Julia Castelo Branco, diretora jurídica da Hashdex, pontua que, “em um panorama geral sobre os questionamentos levantados pelo Banco Central, percebe-se que a proteção aos clientes deve ser um pilar fundamental para o avanço do mercado, com medidas de transparência em relação à volatilidade a que cada produto pode expor os investidores e as medidas de proteção que cada prestador de serviço deve adotar.”
“Não se trata de replicar regras do sistema financeiro tradicional adaptadas apenas a uma nova tecnologia”, afirma Vanessa, “mas de estruturar a base regulatória para um sistema alternativo que representará mais uma opção de investimento para os brasileiros”.
Na análise de Matheus Moura, presidente da fintech BRLA Digital, o Banco Central trouxe questionamentos cruciais para o debate. “Na questão de segregação patrimonial, operacional e jurídica, vislumbramos oportunidades significativas para redução de riscos no setor e para os clientes”, ressalta. “A consulta pública aborda temas relevantes, como gestão de chave privada e segurança cibernética, ajudando na redução de riscos tecnológicos. O BC destacou preocupações essenciais e ajustes necessários para o setor, enquanto os questionamentos foram abrangentes, promovendo um ambiente propício para inovação.”

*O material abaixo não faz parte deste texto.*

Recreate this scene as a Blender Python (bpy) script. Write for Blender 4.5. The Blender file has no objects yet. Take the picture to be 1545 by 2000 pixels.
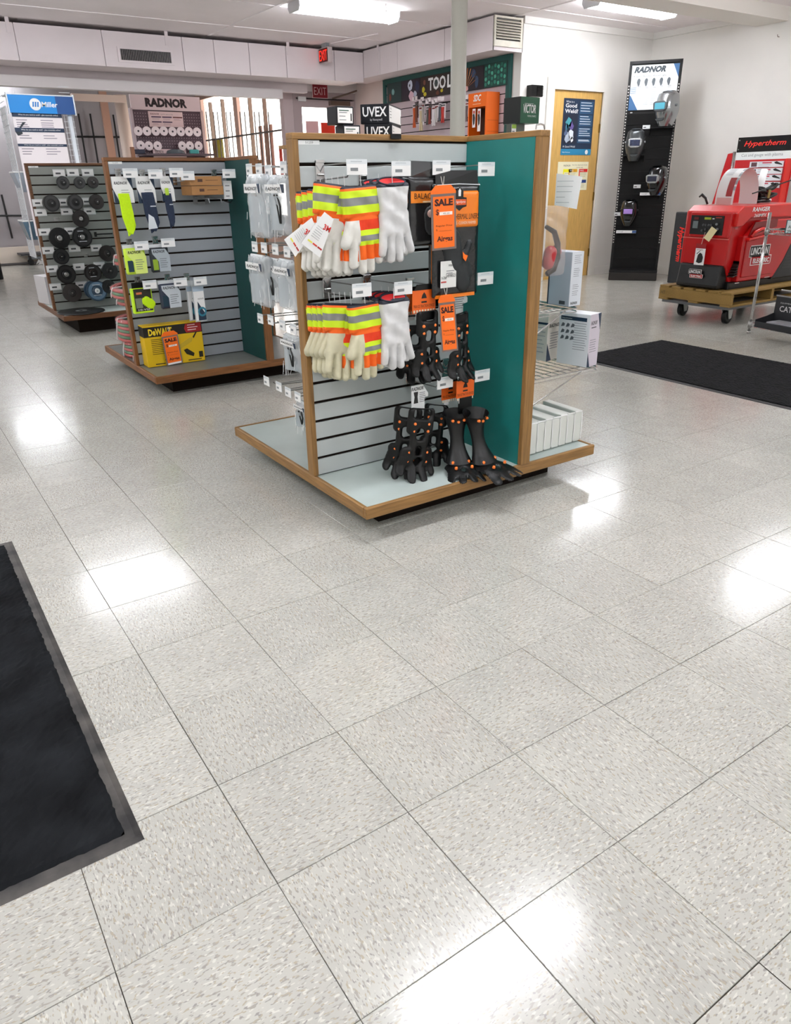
import bpy, math, random
import numpy as np
from mathutils import Matrix, Vector
random.seed(7)
COL = bpy.context.scene.collection
SC = bpy.context.scene
PI = math.pi
R = math.radians

# ------------------------------------------------------------------ camera
CF, CX, CY = 1433.24, 772.5, 1000.0
YAW, PIT, ROL = 0.9847, 0.4236, -0.0168
CAM = np.array([-0.6553, -0.6538, 1.2243])
def _rot():
    cy, sy, cp, sp = math.cos(YAW), math.sin(YAW), math.cos(PIT), math.sin(PIT)
    f = np.array([cy*cp, sy*cp, -sp]); r = np.array([sy, -cy, 0]); u = np.cross(r, f)
    cr, sr = math.cos(ROL), math.sin(ROL)
    return cr*r+sr*u, -sr*r+cr*u, f
RV, UV, FV = _rot()
cam = bpy.data.cameras.new('camera'); camo = bpy.data.objects.new('camera', cam); COL.objects.link(camo)
cam.sensor_fit = 'HORIZONTAL'; cam.sensor_width = 36; cam.lens = 36*CF/1545
cam.clip_start = .05; cam.clip_end = 200
camo.matrix_world = Matrix(((RV[0], UV[0], -FV[0], CAM[0]), (RV[1], UV[1], -FV[1], CAM[1]), (RV[2], UV[2], -FV[2], CAM[2]), (0, 0, 0, 1)))
SC.camera = camo
# a point of the photograph turned into a point on a real plane of the room
def ray(u, v): return (u-CX)/CF*RV-(v-CY)/CF*UV+FV
def PX(u, v, x): d = ray(u, v); return CAM+(x-CAM[0])/d[0]*d
def PY(u, v, y): d = ray(u, v); return CAM+(y-CAM[1])/d[1]*d
def PZ(u, v, z=0.): d = ray(u, v); return CAM+(z-CAM[2])/d[2]*d
def PN(u, v, p, n): d = ray(u, v); return CAM+((np.array(p)-CAM)@n)/(d@n)*d
def PIX(p):
    d = np.array(p)-CAM; z = d@FV
    return CX+CF*(d@RV)/z, CY-CF*(d@UV)/z, z

# ------------------------------------------------------------------ world, exposure
w = bpy.data.worlds.new('world'); SC.world = w; w.use_nodes = True
bg = w.node_tree.nodes['Background']; bg.inputs[0].default_value = (1.0, .95, .90, 1); bg.inputs[1].default_value = 4.0
SC.view_settings.view_transform = 'Standard'; SC.view_settings.look = 'None'
SC.view_settings.gamma = 1; SC.view_settings.use_curve_mapping = False
SC.view_settings.exposure = 0.72
LAMP_POWER = 18.0
H = 2.89

# ------------------------------------------------------------------ materials
def hexc(h):
    h = h.lstrip('#'); o = []
    for i in (0, 2, 4):
        c = int(h[i:i+2], 16)/255
        o.append(c/12.92 if c <= .04045 else ((c+.055)/1.055)**2.4)
    return (*o, 1)
_M = {}
def M(name, col='#808080', rough=.55, metal=0, emit=0, noise=0, scale=30, bump=0, stretch=(1, 1, 1), spec=.5, col2=None, trans=0, alpha=1, coat=0, coatr=.1, sheen=0):
    if name in _M: return _M[name]
    m = bpy.data.materials.new(name); m.use_nodes = True; _M[name] = m
    nt = m.node_tree; b = nt.nodes['Principled BSDF']
    c = hexc(col); b.inputs['Base Color'].default_value = c
    b.inputs['Roughness'].default_value = rough; b.inputs['Metallic'].default_value = metal
    b.inputs['Specular IOR Level'].default_value = spec
    b.inputs['Transmission Weight'].default_value = trans; b.inputs['Alpha'].default_value = alpha
    b.inputs['Coat Weight'].default_value = coat; b.inputs['Coat Roughness'].default_value = coatr
    b.inputs['Sheen Weight'].default_value = sheen
    if emit: b.inputs['Emission Color'].default_value = c; b.inputs['Emission Strength'].default_value = emit
    if noise or bump or col2:
        tc = nt.nodes.new('ShaderNodeTexCoord'); mp = nt.nodes.new('ShaderNodeMapping'); nz = nt.nodes.new('ShaderNodeTexNoise')
        mp.inputs['Scale'].default_value = stretch; nz.inputs['Scale'].default_value = scale; nz.inputs['Detail'].default_value = 5
        nt.links.new(tc.outputs['Object'], mp.inputs[0]); nt.links.new(mp.outputs[0], nz.inputs[0])
        if noise or col2:
            rp = nt.nodes.new('ShaderNodeValToRGB'); rp.color_ramp.elements[0].position = .32; rp.color_ramp.elements[1].position = .68
            a = hexc(col2) if col2 else tuple(x*(1-noise) for x in c[:3])+(1,)
            rp.color_ramp.elements[0].color = a
            rp.color_ramp.elements[1].color = c if col2 else tuple(min(1, x*(1+noise*.6)) for x in c[:3])+(1,)
            nt.links.new(nz.outputs[0], rp.inputs[0]); nt.links.new(rp.outputs[0], b.inputs['Base Color'])
        if bump:
            bp = nt.nodes.new('ShaderNodeBump'); bp.inputs['Strength'].default_value = bump; bp.inputs['Distance'].default_value = .01
            nt.links.new(nz.outputs[0], bp.inputs['Height']); nt.links.new(bp.outputs[0], b.inputs['Normal'])
    return m
def K(h, rough=.5): return M('paint '+h, h, rough)          # plain printed or painted colours
WOOD = M('oak trim', '#97703e', .5, noise=.3, scale=7, stretch=(14, 14, 1), bump=.05)
WOODX = M('oak trim lengthwise', '#97703e', .5, noise=.3, scale=7, stretch=(1, 14, 14), bump=.05)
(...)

Em outro aspecto, Dan Yamamura, sócio e fundador da Fuse Capital, destaca que, além dos temas que foram propostos, o próprio movimento da consulta pública do Banco Central é inovador. “Isso é um ponto ou um caminho muito pró-mercado, no sentido de trazer o público, os especialistas e as partes envolvidas no segmento para poderem contribuir com a regulamentação de uma forma que ela seja saudável para o próprio mercado”, reforça.